--- DATASET EXTRACT ---

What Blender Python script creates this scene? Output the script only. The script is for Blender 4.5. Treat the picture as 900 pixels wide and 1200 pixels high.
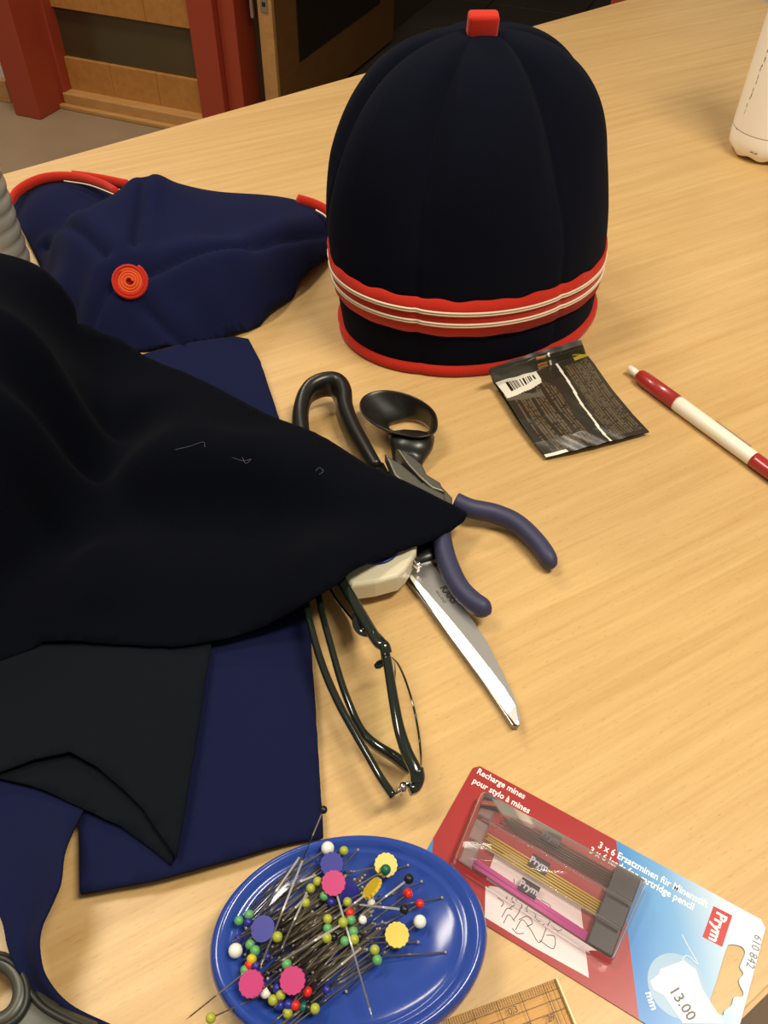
import bpy, bmesh, math, random
import numpy as np
from mathutils import Vector, Matrix, geometry

for o in list(bpy.data.objects):
    bpy.data.objects.remove(o, do_unlink=True)
random.seed(7)
SC = bpy.context.scene
COL = SC.collection

# ------------------------------------------------------------------ camera
FPX, PITCH, ROLL, CH = 970.0, math.radians(47), math.radians(1.0), 0.37
cp, sp, cr, sr = math.cos(PITCH), math.sin(PITCH), math.cos(ROLL), math.sin(ROLL)
R0, U0, F0 = Vector((1, 0, 0)), Vector((0, sp, cp)), Vector((0, cp, -sp))
RX, UX = R0 * cr + U0 * sr, U0 * cr - R0 * sr
cam_d = bpy.data.cameras.new('camera')
cam_d.sensor_fit = 'VERTICAL'
cam_d.sensor_height = 36
cam_d.lens = 36 * FPX / 1200
cam_d.clip_start = 0.01
cam = bpy.data.objects.new('camera', cam_d)
COL.objects.link(cam)
mm = Matrix((RX, UX, -F0)).transposed().to_4x4()
mm.translation = Vector((0, 0, CH))
cam.matrix_world = mm
SC.camera = cam

# ------------------------------------------------------------------ light
SC.view_settings.view_transform = 'Standard'
SC.view_settings.look = 'None'
SC.view_settings.gamma = 1
SC.view_settings.use_curve_mapping = False
SC.view_settings.exposure = 0.32
world = bpy.data.worlds.new('world')
SC.world = world
world.use_nodes = True
bg = world.node_tree.nodes['Background']
bg.inputs[0].default_value = (1.0, 0.88, 0.72, 1)
bg.inputs[1].default_value = 0.22


def area(name, loc, sx, sy, power, col, rotz=0):
    d = bpy.data.lights.new(name, 'AREA')
    d.shape = 'RECTANGLE'
    d.size, d.size_y = sx, sy
    d.energy = power
    d.color = col
    o = bpy.data.objects.new(name, d)
    COL.objects.link(o)
    o.location = loc
    o.rotation_euler = (0, 0, rotz)
    return o


WARM = (1.0, 0.90, 0.74)
area('lamp_over_table', (0.50, 0.12, 1.35), 0.6, 0.2, 15.5, WARM, math.radians(35))  # lamp behind the leftward shadows, lowered for steeper falloff
area('lamp_left_of_table', (-0.60, 0.42, 1.35), 0.6, 0.2, 8, WARM, math.radians(35))  # lamp behind the rightward shadows, lowered likewise
area('added_light_by_door', (-1.0, 2.2, 1.6), 1.0, 0.3, 21, WARM, math.radians(-20))  # unseen light added to brighten the doors and posts


# ------------------------------------------------------------------ helpers
def P(px, py, z=0.0):
    """point of the scene at height z that the photograph shows at (px, py)"""
    x, y = (px - 450) / FPX, -(py - 600) / FPX
    d = F0 + RX * x + UX * y
    return Vector((0, 0, CH)) + d * ((z - CH) / d.z)


def lin(c):
    return tuple(((v / 255) / 12.92 if v / 255 <= 0.04045 else ((v / 255 + 0.055) / 1.055) ** 2.4) for v in c) + (1,)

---

*WHAT THE TASK ASKS:*
Pick out all lines containing the string "scene".

*THE SOLUTION:*
What Blender Python script creates this scene? Output the script only. The script is for Blender 4.5. Treat the picture as 900 pixels wide and 1200 pixels high.
SC = bpy.context.scene
    """point of the scene at height z that the photograph shows at (px, py)"""